Hands off our housing benefit!

“These cuts will sink us further into poverty”

Hands off our housing benefit!

A young renter

The government’s plan to abolish housing benefit for under-21s has demonstrated, once again, how sorely out of touch they are with reality. For those of us who have fled from home due to abuse, overcrowding or because they are not welcome, among many other reasons, these cuts will sink us further into poverty.

Cameron defends this proposal, saying that it will fund 300 apprenticeship places but those targeted by these measures are in no position to benefit from this. Just 2% of young people supported by youth homelessness charity Centrepoint have access to apprenticeship schemes.

Vulnerable

Far from living a life of luxury with parents who will always have a room for them, figures show that young people are hit harder than ever by the housing crisis. 8% of under-25s report that they have been homeless during the last five years and the number of under-25s sleeping on the street has more than doubled over the last three years.

From personal experience, I know that the family home is not always the welcoming place the Tories would have us believe. I left home when I was 19 to escape a controlling and emotionally abusive family. Trying to have a social life and become independent was emotionally draining so in the end, I had to leave.

I am now 21 and I receive no support of any kind from my family. I will soon graduate from university and start looking for work.
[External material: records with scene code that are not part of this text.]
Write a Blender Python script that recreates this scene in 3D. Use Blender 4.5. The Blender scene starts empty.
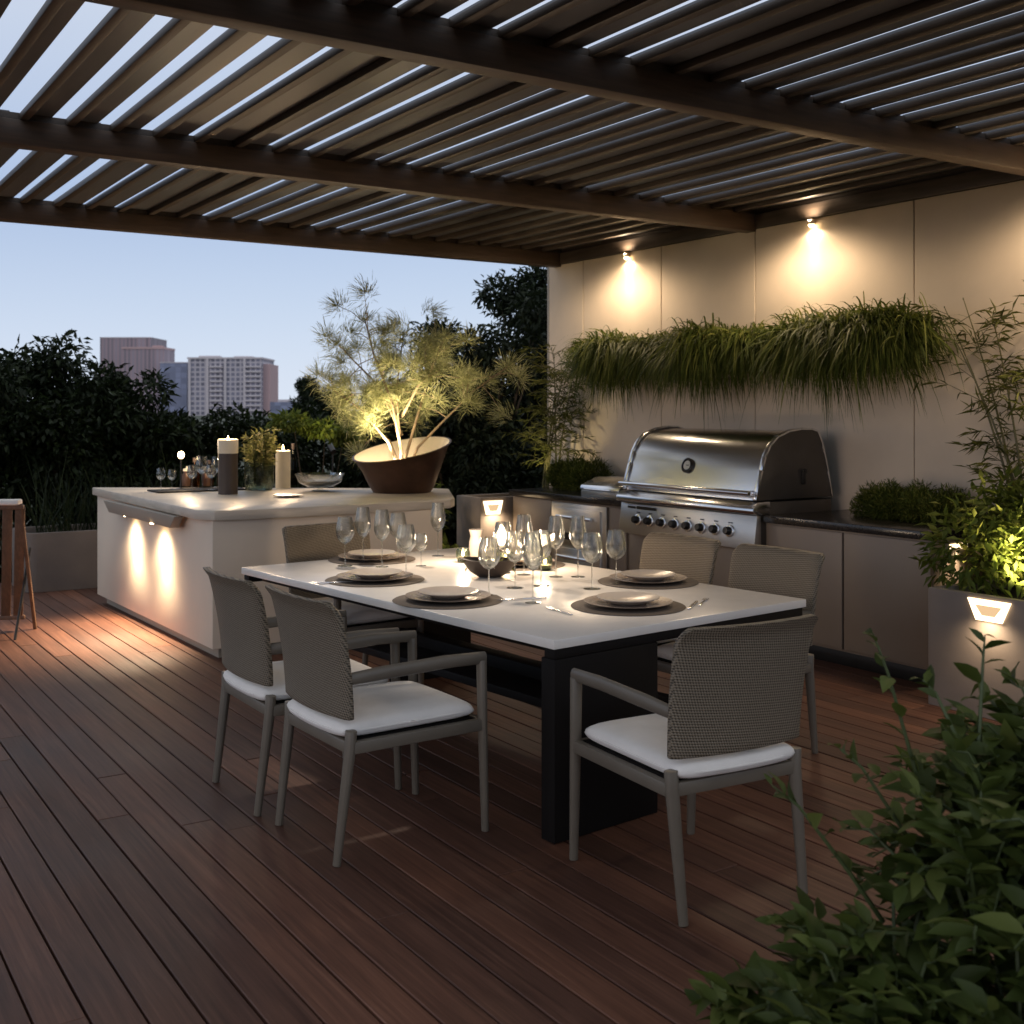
import bpy, bmesh, math, random
import numpy as np
from mathutils import Vector, Matrix

S = bpy.context.scene
COL = S.collection
R = math.radians
random.seed(7)
RNG = np.random.default_rng(11)

# ------------------------------------------------------------------ camera
F_PX, HOR, CAM_H, YAW = 1160.0, 412.0, 1.60, R(33.1)
cy_, sy_ = math.cos(YAW), math.sin(YAW)
def world(r, d, z=0.0):
    "r metres to the right of the camera axis, d metres ahead"
    return Vector((r*cy_ + d*sy_, -r*sy_ + d*cy_, z))
def at(px, py, z):
    "point of the horizontal plane z seen at that place of the photograph"
    d = (CAM_H - z)*F_PX/(py - HOR)
    return world((px-512)/F_PX*d, d, z)
cam = bpy.data.cameras.new('camera'); camo = bpy.data.objects.new('camera', cam); COL.objects.link(camo)
cam.sensor_width = 36; cam.lens = 36*F_PX/1024; cam.shift_y = -(512-HOR)/1024
cam.clip_start = .05; cam.clip_end = 5000
cam.dof.use_dof = True; cam.dof.focus_distance = 5.0; cam.dof.aperture_fstop = 5.0
camo.location = (0, 0, CAM_H); camo.rotation_euler = (R(90), 0, -YAW)
S.camera = camo

# ------------------------------------------------------------------ materials
def newmat(name):
    m = bpy.data.materials.new(name); m.use_nodes = True
    nt = m.node_tree; nt.nodes.clear()
    out = nt.nodes.new('ShaderNodeOutputMaterial')
    return m, nt, out
def node(nt, t, **kw):
    n = nt.nodes.new(t)
    for k, v in kw.items():
        if k.startswith('i_'):
            n.inputs[k[2:].replace('_', ' ')].default_value = v
        else: setattr(n, k, v)
    return n
def col4(c): return (c[0], c[1], c[2], 1)
def ramp(nt, fac, stops):
    r = nt.nodes.new('ShaderNodeValToRGB'); e = r.color_ramp.elements
    while len(e) < len(stops): e.new(.5)
    for k, (p, c) in enumerate(stops): e[k].position = p; e[k].color = col4(c)
    nt.links.new(fac, r.inputs[0]); return r.outputs[0]
def M(name, c, rough=.5, metal=0, var=.12, scale=8, bump=.15, bscale=60, coat=0, stretch=None, spec=.5, rvar=.12):
    m, nt, out = newmat(name); L = nt.links.new
    p = node(nt, 'ShaderNodeBsdfPrincipled'); L(p.outputs[0], out.inputs[0])
    tc = node(nt, 'ShaderNodeTexCoord'); src = tc.outputs['Object']
    if stretch:
        mp = node(nt, 'ShaderNodeMapping'); mp.inputs['Scale'].default_value = stretch
        L(src, mp.inputs[0]); src = mp.outputs[0]
    n = node(nt, 'ShaderNodeTexNoise', i_Scale=scale, i_Detail=6.0, i_Roughness=.6); L(src, n.inputs['Vector'])
    lo = [max(0, x*(1-var)) for x in c]; hi = [min(1, x*(1+var)) for x in c]
    L(ramp(nt, n.outputs[0], [(.3, lo), (.7, hi)]), p.inputs['Base Color'])
    n2 = node(nt, 'ShaderNodeTexNoise', i_Scale=bscale, i_Detail=4.0); L(src, n2.inputs['Vector'])
    mr = node(nt, 'ShaderNodeMapRange'); mr.inputs[3].default_value = max(.02, rough-rvar); mr.inputs[4].default_value = min(1, rough+rvar)
    L(n.outputs[0], mr.inputs[0]); L(mr.outputs[0], p.inputs['Roughness'])
    p.inputs['Metallic'].default_value = metal; p.inputs['Coat Weight'].default_value = coat
    p.inputs['Specular IOR Level'].default_value = spec
    if bump:
        b = node(nt, 'ShaderNodeBump', i_Strength=bump, i_Distance=.004); L(n2.outputs[0], b.inputs['Height']); L(b.outputs[0], p.inputs['Normal'])
    return m
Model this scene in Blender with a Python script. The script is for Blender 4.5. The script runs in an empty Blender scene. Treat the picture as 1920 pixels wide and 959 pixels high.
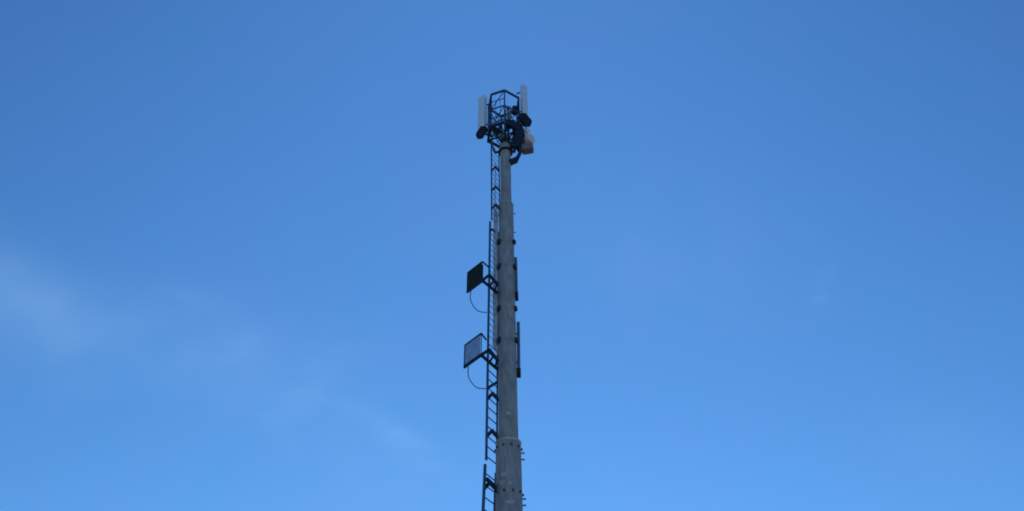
import bpy, bmesh, math, random
from mathutils import Vector, Matrix
random.seed(7)
R = math.radians
S = bpy.context.scene
COL = S.collection

# ------------------------------------------------------------ camera
FPX = 1507.0                      # focal length in pixels of the 1920 wide photograph
PITCH, ROLL = R(40.0), R(0.89)
CAM = Vector((0, 0, 1.6))
cd = bpy.data.cameras.new('camera'); cam = bpy.data.objects.new('camera', cd); COL.objects.link(cam)
cd.sensor_fit = 'HORIZONTAL'; cd.sensor_width = 36; cd.lens = 36 * FPX / 1920
cd.clip_start = 0.1; cd.clip_end = 20000
rot = Matrix.Rotation(R(90) + PITCH, 3, 'X') @ Matrix.Rotation(-ROLL, 3, 'Z')
cam.matrix_world = Matrix.Translation(CAM) @ rot.to_4x4()
S.camera = cam

# ------------------------------------------------------------ sky, sun, exposure
AZF = 0.39
SUN_EL, SUN_AZ = R(62), R(4)      # azimuth measured from +Y (view direction) towards +X
w = bpy.data.worlds.new('World'); S.world = w; w.use_nodes = True
nt = w.node_tree; nt.nodes.clear(); L = nt.links.new
def N(t, **k):
    n = nt.nodes.new(t)
    for a, b in k.items(): setattr(n, a, b)
    return n
out = N('ShaderNodeOutputWorld'); bg = N('ShaderNodeBackground'); L(bg.outputs[0], out.inputs[0])
bg.inputs[1].default_value = 0.147
sky = N('ShaderNodeTexSky', sky_type='NISHITA', sun_disc=False, sun_elevation=SUN_EL, sun_rotation=SUN_AZ,
        air_density=1.0, dust_density=0.0, ozone_density=1.0)
tc = N('ShaderNodeTexCoord')
sep = N('ShaderNodeSeparateXYZ'); L(tc.outputs['Generated'], sep.inputs[0])
# the high sky is a deeper blue than the air near the horizon
ramp = N('ShaderNodeValToRGB'); L(sep.outputs['Z'], ramp.inputs[0])
SKY_TINT = [(0.0, (.80, .82, .85)), (0.14, (.62, .78, .92)), (0.29, (.38, .72, 1)), (0.85, (.38, .72, 1))]
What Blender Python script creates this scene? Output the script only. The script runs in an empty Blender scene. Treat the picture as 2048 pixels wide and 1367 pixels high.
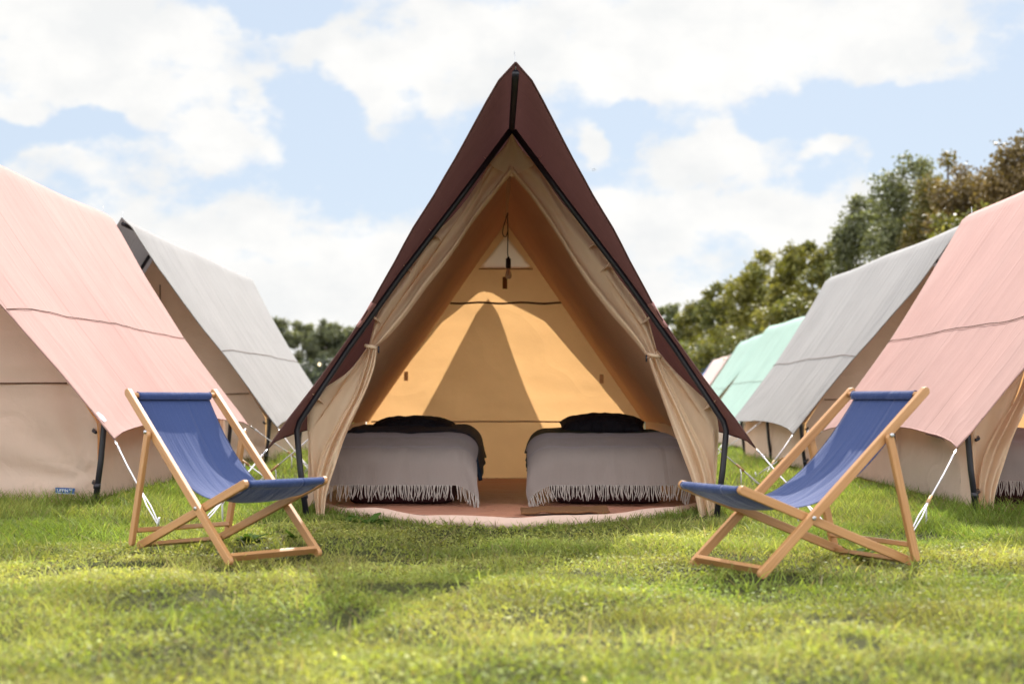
import bpy, bmesh, math, random
import numpy as np
from mathutils import Vector, noise, Matrix

R = math.radians
sc = bpy.context.scene
col = sc.collection
random.seed(7)
rng = np.random.default_rng(11)

# ------------------------------------------------------------------ camera, sky, sun
HC, F = 0.85, 2844.0          # camera height (m), focal length in photo pixels
cam_d = bpy.data.cameras.new("camera")
cam = bpy.data.objects.new("camera", cam_d); col.objects.link(cam)
cam.location = (0, 0, HC); cam.rotation_euler = (R(90), 0, 0)
cam_d.lens = 50; cam_d.sensor_width = 36
cam_d.shift_y = (800 - 683.5) / 2048
cam_d.clip_start = 0.1; cam_d.clip_end = 3000
cam_d.dof.use_dof = True; cam_d.dof.focus_distance = 10.2; cam_d.dof.aperture_fstop = 1.8
sc.camera = cam

SUN_EL, SUN_AZ = 42.0, 12.0   # elevation; azimuth to the right of +Y
world = bpy.data.worlds.new("World"); sc.world = world
world.use_nodes = True
nt = world.node_tree; nt.nodes.clear()
N = lambda t: nt.nodes.new(t)
def wm(op, a, b=None, c=None, clamp=False):
    n = N('ShaderNodeMath'); n.operation = op; n.use_clamp = clamp
    for i, v in enumerate((a, b, c)):
        if v is None: continue
        if isinstance(v, (int, float)): n.inputs[i].default_value = v
        else: nt.links.new(v, n.inputs[i])
    return n.outputs[0]
sky = N('ShaderNodeTexSky'); sky.sky_type = 'NISHITA'; sky.sun_disc = False
sky.sun_elevation = R(SUN_EL); sky.sun_rotation = R(SUN_AZ)
sky.air_density = 1.0; sky.dust_density = 0.6; sky.ozone_density = 1.4
geo = N('ShaderNodeTexCoord'); sep = N('ShaderNodeSeparateXYZ')
nt.links.new(geo.outputs['Generated'], sep.inputs[0])
dx, dy, dz = sep.outputs
az = wm('ARCTAN2', dx, dy); el = wm('ARCSINE', dz)
cmb = N('ShaderNodeCombineXYZ')
nt.links.new(az, cmb.inputs[0]); nt.links.new(wm('MULTIPLY', el, 1.5), cmb.inputs[1])
def wnoise(scale, detail, rough, off=0.0):
    mp = N('ShaderNodeVectorMath'); mp.operation = 'ADD'; mp.inputs[1].default_value = (off, off * .7, off * 1.3)
    nt.links.new(cmb.outputs[0], mp.inputs[0])
    n = N('ShaderNodeTexNoise'); n.inputs['Scale'].default_value = scale
    n.inputs['Detail'].default_value = detail; n.inputs['Roughness'].default_value = rough
    nt.links.new(mp.outputs[0], n.inputs['Vector']); return n.outputs['Fac']
wx = wnoise(13.0, 4, .55, 21.0); wy = wnoise(13.0, 4, .55, 33.0)
azw = wm('MULTIPLY_ADD', wm('SUBTRACT', wx, .5), .11, az); elw = wm('MULTIPLY_ADD', wm('SUBTRACT', wy, .5), .075, el)
n_big = wnoise(9.0, 7, .58, 1.7)
n_det = wnoise(30.0, 6, .62, 4.1)
n_sh = wnoise(16.0, 5, .55, 8.3)
def cloud(px, py, rx, ry):
    a0 = math.atan((px - 1024) / F); e0 = math.atan((800 - py) / F)
    u = wm('DIVIDE', wm('SUBTRACT', azw, a0), rx / F)
    v = wm('DIVIDE', wm('SUBTRACT', elw, e0), ry / F)
    d = wm('SQRT', wm('ADD', wm('MULTIPLY', u, u), wm('MULTIPLY', v, v)))
    return wm('SUBTRACT', 1.0, d)
CL = [(200, 170, 480, 215), (400, 265, 230, 85), (1000, 70, 420, 135), (1330, 110, 470, 155), (1700, 60, 400, 120),
      (700, 130, 150, 130), (1440, 330, 190, 85), (1160, 300, 70, 55), (520, 480, 420, 105), (1650, 440, 640, 85), (1690, 330, 60, 36),
      (1000, 650, 1900, 210), (60, 60, 200, 150)]
m = None
for c in CL:
    k = wm('MAXIMUM', cloud(*c), -1.2)
    m = k if m is None else wm('SMOOTH_MAX', m, k, 0.25)
for c in [(545, 20, 130, 75), (620, 250, 130, 90), (1760, 235, 330, 75), (60, 300, 230, 45), (820, 350, 180, 75), (1990, 330, 200, 170), (1260, 250, 60, 60)]:   # gaps of blue
    m = wm('MULTIPLY_ADD', wm('MAXIMUM', cloud(*c), 0.0), -1.1, m)
# the rest of the sky carries loose cumulus too
far = wm('MULTIPLY', wm('SUBTRACT', wm('ABSOLUTE', az), 0.42), 4.0, clamp=True)
m = wm('ADD', m, wm('MULTIPLY', far, 1.3))
dens = wm('ADD', m, wm('ADD', wm('MULTIPLY', wm('SUBTRACT', n_big, .5), 2.0), wm('MULTIPLY', wm('SUBTRACT', n_det, .5), 1.15)))
mask = N('ShaderNodeMapRange'); mask.interpolation_type = 'SMOOTHSTEP'
mask.inputs['From Min'].default_value = -0.06; mask.inputs['From Max'].default_value = 0.50
nt.links.new(dens, mask.inputs['Value'])
ccol = N('ShaderNodeMix'); ccol.data_type = 'RGBA'
nt.links.new(wm('MULTIPLY', wm('SUBTRACT', n_sh, .36), 3.0, clamp=True), ccol.inputs[0])
ccol.inputs[6].default_value = (5.2, 5.25, 5.25, 1); ccol.inputs[7].default_value = (6.1, 6.02, 5.85, 1)
bright = N('ShaderNodeVectorMath'); bright.operation = 'SCALE'   # clouds out of view are boosted as added fill light
nt.links.new(ccol.outputs[2], bright.inputs[0]); nt.links.new(wm('MULTIPLY_ADD', far, 2.7, 1.0), bright.inputs['Scale'])
mixn = N('ShaderNodeMix'); mixn.data_type = 'RGBA'
nt.links.new(mask.outputs[0], mixn.inputs[0])
thin = N('ShaderNodeMix'); thin.data_type = 'RGBA'; thin.inputs[0].default_value = 0.9
nt.links.new(sky.outputs[0], thin.inputs[6]); thin.inputs[7].default_value = (3.7, 4.3, 5.1, 1)
nt.links.new(thin.outputs[2], mixn.inputs[6]); nt.links.new(bright.outputs[0], mixn.inputs[7])
bg = N('ShaderNodeBackground'); bg.inputs['Strength'].default_value = 0.1
nt.links.new(mixn.outputs[2], bg.inputs[0])
wo = N('ShaderNodeOutputWorld'); nt.links.new(bg.outputs[0], wo.inputs[0])

sun_d = bpy.data.lights.new("sun", 'SUN'); sun_d.energy = 4.3; sun_d.angle = R(0.55); sun_d.color = (1.0, .945, .87)
sun = bpy.data.objects.new("sun", sun_d); col.objects.link(sun)
sv = Vector((math.sin(R(SUN_AZ)) * math.cos(R(SUN_EL)), math.cos(R(SUN_AZ)) * math.cos(R(SUN_EL)), math.sin(R(SUN_EL))))
sun.rotation_euler = sv.to_track_quat('Z', 'Y').to_euler(); sun.location = sv * 50
sc.view_settings.view_transform = 'Standard'; sc.view_settings.look = 'None'
sc.view_settings.exposure = 0.8; sc.view_settings.gamma = 1
sc.render.engine = 'CYCLES'
sc.cycles.max_bounces = 14; sc.cycles.diffuse_bounces = 9; sc.cycles.transmission_bounces = 8
sc.cycles.sample_clamp_indirect = 6

# ------------------------------------------------------------------ materials
def new_mat(name):
    m = bpy.data.materials.new(name); m.use_nodes = True
    t = m.node_tree; t.nodes.clear()
    return m, t
def node(t, typ, **kw):
    n = t.nodes.new(typ)
    for k, v in kw.items():
        if k.startswith('i_'): n.inputs[k[2:].replace('_', ' ')].default_value = v
        else: setattr(n, k, v)
    return n
def out(t, sh): o = t.nodes.new('ShaderNodeOutputMaterial'); t.links.new(sh, o.inputs[0])
def mixcol(t, fac, a, b):
    n = node(t, 'ShaderNodeMix', data_type='RGBA')
    for i, v in ((0, fac), (6, a), (7, b)):
        if hasattr(v, 'links') or isinstance(v, bpy.types.NodeSocket): t.links.new(v, n.inputs[i])
        elif isinstance(v, (tuple, list)): n.inputs[i].default_value = (*v[:3], 1)
        else: n.inputs[i].default_value = v
    return n.outputs[2]
def tnoise(t, vec, scale, detail=4, rough=.55, stretch=None):
    if stretch:
        mp = node(t, 'ShaderNodeMapping'); mp.inputs['Scale'].default_value = stretch
        t.links.new(vec, mp.inputs[0]); vec = mp.outputs[0]
    n = node(t, 'ShaderNodeTexNoise'); n.inputs['Scale'].default_value = scale
    n.inputs['Detail'].default_value = detail; n.inputs['Roughness'].default_value = rough
    t.links.new(vec, n.inputs['Vector']); return n.outputs['Fac']
def ramp(t, fac, p0, p1):
    n = node(t, 'ShaderNodeMapRange'); n.inputs['From Min'].default_value = p0; n.inputs['From Max'].default_value = p1
    t.links.new(fac, n.inputs['Value']); return n.outputs[0]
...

If I do not walk into a job, housing benefit will be vital.

It is from people like me that the government wants to steal a lifeline which would tide us over during those in-between periods and times of financial hardship. I have friends who have suffered horrific abuse and neglect and who have had the courage to leave home. They have done so only to find that the government wants to condemn them to doing several poorly paid jobs on zero-hour contracts to make ends meet.

The government tries to give the impression of prioritising jobs over homes when in fact they are looking for another way to attack the vulnerable and bully them into non-existent jobs.

There is enough money in the pockets of big business and the super-rich to fund the apprenticeship scheme and to ensure that a generation of young people does not have to endure homelessness and poverty. Why doesn’t the government start looking there?